Le pluriel s'appliquant à partir de deux, pourra-t-on parler de "centaines de triangulaires et quadrangulaires" lors des prochaines législatives. Soit presque un tiers des sièges attribués au second tour, avec trois ou quatre candidats en lice ? Le second tour s'impose dès qu'un candidat franchit la barre de la majorité et si, et seulement si, il rassemble le quart des inscrits. Donc, des duels et des triangulaires (par dizaines, et non centaines), c'est presque – probablement – inéluctable. Car tout candidat ayant réuni 12,5% des inscrits peut se maintenir si l'arrivé en tête n'est pas élu dès le premier tour de scrutin.

Se maintenir est coûteux, mais, si une candidate, un postulant classé "divers" (DVD, DVG) estime que son maintien le fait gagner en notoriété, et le place en meilleure position pour l'emporter, soit lors de la désignation de la législature suivante, soit lors d'autres élections (sénatoriales, européennes, municipales), la tentation du maintien est forte.
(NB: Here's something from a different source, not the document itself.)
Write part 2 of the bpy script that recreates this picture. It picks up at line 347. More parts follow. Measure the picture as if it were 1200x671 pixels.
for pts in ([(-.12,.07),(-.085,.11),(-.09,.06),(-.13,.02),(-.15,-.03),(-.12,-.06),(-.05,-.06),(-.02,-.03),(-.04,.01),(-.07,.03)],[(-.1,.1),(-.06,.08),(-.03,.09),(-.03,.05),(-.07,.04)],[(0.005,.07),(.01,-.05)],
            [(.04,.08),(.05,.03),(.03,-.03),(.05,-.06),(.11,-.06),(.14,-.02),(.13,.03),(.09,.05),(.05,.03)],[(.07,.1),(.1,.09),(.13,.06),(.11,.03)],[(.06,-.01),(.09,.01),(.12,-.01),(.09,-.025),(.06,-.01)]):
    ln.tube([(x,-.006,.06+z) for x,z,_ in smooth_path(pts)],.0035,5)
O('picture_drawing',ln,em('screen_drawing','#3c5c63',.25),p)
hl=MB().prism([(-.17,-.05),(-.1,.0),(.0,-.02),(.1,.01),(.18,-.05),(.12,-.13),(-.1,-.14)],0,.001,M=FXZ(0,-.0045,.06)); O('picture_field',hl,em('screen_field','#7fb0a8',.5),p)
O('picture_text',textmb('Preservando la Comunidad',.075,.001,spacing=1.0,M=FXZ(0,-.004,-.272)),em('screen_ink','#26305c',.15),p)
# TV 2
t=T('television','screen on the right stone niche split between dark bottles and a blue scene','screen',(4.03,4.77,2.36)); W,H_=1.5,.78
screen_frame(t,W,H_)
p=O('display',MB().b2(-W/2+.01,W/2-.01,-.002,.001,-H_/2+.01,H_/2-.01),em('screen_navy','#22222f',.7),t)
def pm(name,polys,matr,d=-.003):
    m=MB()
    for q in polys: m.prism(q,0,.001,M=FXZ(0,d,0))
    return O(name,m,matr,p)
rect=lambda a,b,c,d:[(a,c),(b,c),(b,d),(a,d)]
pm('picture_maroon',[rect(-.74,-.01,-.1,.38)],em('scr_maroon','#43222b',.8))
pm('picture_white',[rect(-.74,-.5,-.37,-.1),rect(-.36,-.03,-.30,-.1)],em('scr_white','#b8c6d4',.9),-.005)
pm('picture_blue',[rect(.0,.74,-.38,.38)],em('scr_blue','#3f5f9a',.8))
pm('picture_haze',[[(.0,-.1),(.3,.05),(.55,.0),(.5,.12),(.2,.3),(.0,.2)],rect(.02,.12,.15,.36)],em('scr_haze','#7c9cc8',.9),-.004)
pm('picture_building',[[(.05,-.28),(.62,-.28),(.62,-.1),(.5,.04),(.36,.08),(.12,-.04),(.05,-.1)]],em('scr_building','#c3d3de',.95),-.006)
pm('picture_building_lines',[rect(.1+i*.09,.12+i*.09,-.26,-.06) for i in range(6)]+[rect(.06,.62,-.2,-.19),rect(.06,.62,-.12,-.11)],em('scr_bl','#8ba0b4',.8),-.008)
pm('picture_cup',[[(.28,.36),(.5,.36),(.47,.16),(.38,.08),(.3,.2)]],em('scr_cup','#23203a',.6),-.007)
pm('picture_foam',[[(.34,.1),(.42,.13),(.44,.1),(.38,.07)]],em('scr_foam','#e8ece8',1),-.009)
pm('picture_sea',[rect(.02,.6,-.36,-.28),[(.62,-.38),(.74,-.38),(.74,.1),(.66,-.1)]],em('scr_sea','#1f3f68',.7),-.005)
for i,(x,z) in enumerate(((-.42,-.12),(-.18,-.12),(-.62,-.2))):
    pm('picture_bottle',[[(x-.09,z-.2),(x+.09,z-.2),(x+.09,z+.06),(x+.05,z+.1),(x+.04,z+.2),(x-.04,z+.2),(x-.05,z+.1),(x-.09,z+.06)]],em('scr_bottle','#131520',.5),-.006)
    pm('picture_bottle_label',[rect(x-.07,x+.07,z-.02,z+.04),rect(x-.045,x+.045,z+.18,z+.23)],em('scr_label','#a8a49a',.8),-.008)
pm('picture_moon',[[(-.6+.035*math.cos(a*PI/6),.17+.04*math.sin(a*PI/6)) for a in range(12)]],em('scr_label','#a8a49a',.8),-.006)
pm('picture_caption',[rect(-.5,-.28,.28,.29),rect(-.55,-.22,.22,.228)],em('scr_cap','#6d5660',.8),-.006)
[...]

Autre cas classique : le ressentiment. Telle ou tel pensait emporter l'investiture d'une formation, s'est fait "voler" la désignation du fait d'un parachutage… La seule perspective de faire chuter l'investit est une motivation forte. Les désistements découlent sinon du coût (financier, humain…) d'une nouvelle campagne, du moins le plus souvent de comptabilités entre les individus, assorties de promesses ou non, et des "amicales pressions" des états-majors, qui peuvent négocier des retraits.

Naguère, des partis – parfois de sensibilités inverses – négociaient : je désigne tel tocard, je parachute Untelle qui se cassera les dents sur telle circonscription, mon favori passe, tu fais de même dans une autre circonscription et ton ou ta future ministre passe sans problème.

PCF et France insoumise

Les limites des camps En Marche, Les Républicains (enfin, certains courants), Parti socialiste, peuvent être poreuses.
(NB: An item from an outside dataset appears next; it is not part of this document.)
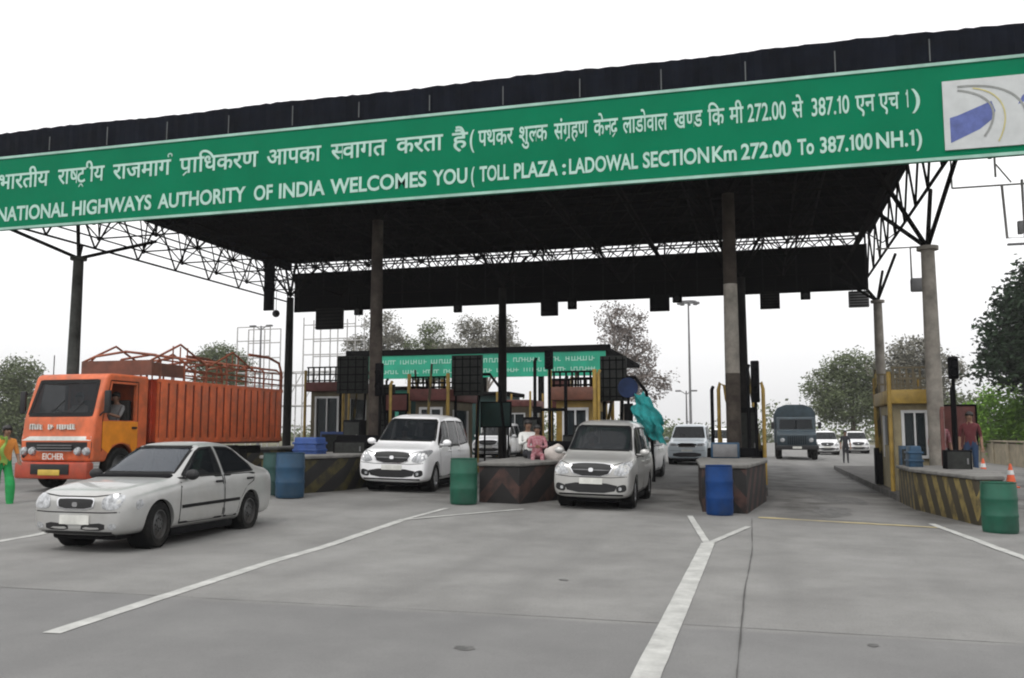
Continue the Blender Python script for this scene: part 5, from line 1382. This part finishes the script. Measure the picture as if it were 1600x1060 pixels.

Un retrait peut être négocié, avec en contrepartie une ou des promesses, suivies ou non d'effet (promesse d'un siège au Conseil économique et social, lors d'un scrutin territorial, voire d'un emploi…). Cela peut provenir des états-majors, mais aussi des niveaux locaux ou régionaux, voire découler d'initiatives individuelles.

En revanche, du côté du Parti communiste, dont les élus sont moins disciplinés que par le passé, comme de celui de France insoumise, qui présentera nombre de candidates et candidats relativement neufs en politique (il en sera de nouveau de même côté Front National), faire fléchir une personnalité inflexible, confortée par sa cellule ou son comité de base, sera moins évident. On risque donc de voir des PCF moins bien placés que des France insoumise "ne rien lâcher", et vice-versa. De même, le FN peut vouloir se maintenir coûte que coûte, pour s'opposer au "système" ex-UMPS élargi à En Marche. Deux facteurs compliqueront la donne : la participation dont le taux influe sur le seuil pour se maintenir, la persistance du Front républicain face au Front national.

Christian Estrosi et Xavier Bertrand en ont bénéficié. Enfin, les transfuges de LR ou du PS vers En Marche pourront susciter une certaine animosité (et la mobilisation d'électorats déçus par leurs "trahisons"). Dernier point : le cumul des mandats peut favoriser une dissémination des candidatures. Des chefs de file renonçant à leur siège à l'Assemblée pour rester maire ou président d'une collectivité vont passer la main à des personnes largement moins connues, qui susciteront de plus nombreux adversaires. Autant de "chances" d'entraîner de plus nombreuses triangulaires et quadrangulaires ? En 2007, douze seulement étaient envisageables, mais 11 candidats se sont retirés. Donc, des triangulaires et quadrangulaires par centaines, on en doute fort.

Mais suffisamment nombreuses pour réserver de réelles surprises, sans doute. Et par conséquent, une répartition dans l'hémicycle très, très difficile à préfigurer pour le moment. Ce qui soulève la question d'une éventuelle cohabitation aux contours encore indiscernables. Pour pressentir ce qui se jouera, recherchez le mot-clef "Législatives" sur Blasting News ces prochains jours... Et voyez le nombre des candidates et candidats dans les circonscriptions de la capitale, des grandes et moyennes villes, et dans les zones péri-urbaines et rurales. Surveillez les répercussions du vote Jean Lassalle (qui attend pour se prononcer sur le second tour) du côté du Béarn et des Pyrénées. Dites-vous que les scores de Nicolas Dupont-Aignan ou François Asselineau ne préjugent que peu de leur poids lors des législatives.

Ne négligez pas non plus les consignes sous-jacentes de Sens commun ou de La Manif pour tous. Pensez aussi tactique : un score de Marine Le Pen au-delà de 40% peut paradoxalement favoriser les investis par En Marche, pour faire contrepoids.